Venture Capital Funds provide capital for private companies. Typically 5 to 7 percent of a pension fund money is invested in what is known as “alternative investments”. Pension fund managers expect higher rates of return from these alternative asset investments, and they understand there is a higher risk associated with such investments.
Venture Capital funds are such an alternative investment that seeks to provide high rates of return to its investors. Most venture capital funds are set up as independent limited partnerships. The venture capital firm acts as the general partner with third-party institutions investing the bulk of the capital to the fund, filling the role of limited partner. During the fundraising phase that every venture firm goes through in building a new fund, the general partner seeks out investment commitments from accredited investors.
Funds generally raise anywhere from £5 million to several billion pounds from their limited partners. As a rule of thumb half of the venture capital for the fund comes from pension funds, with the balance coming from endowments, foundations, insurance companies, banks and affluent individuals.

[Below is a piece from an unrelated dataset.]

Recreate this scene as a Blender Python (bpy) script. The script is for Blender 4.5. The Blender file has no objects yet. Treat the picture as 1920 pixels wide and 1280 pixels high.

The general partners job is to invest the capital in privately held, high-growth companies. The returns of the venture capital fund is distributed back to the limited partners as dictated by the partnership agreement, but normally lean toward the latter years of the fund. The limited partners are then generally stuck with this group of venture professionals for the duration of the partnership (Usually ten years). Liquidity is realised when a viable exit option becomes available (such as Initial Public Offering (IPO) or merger and acquisition).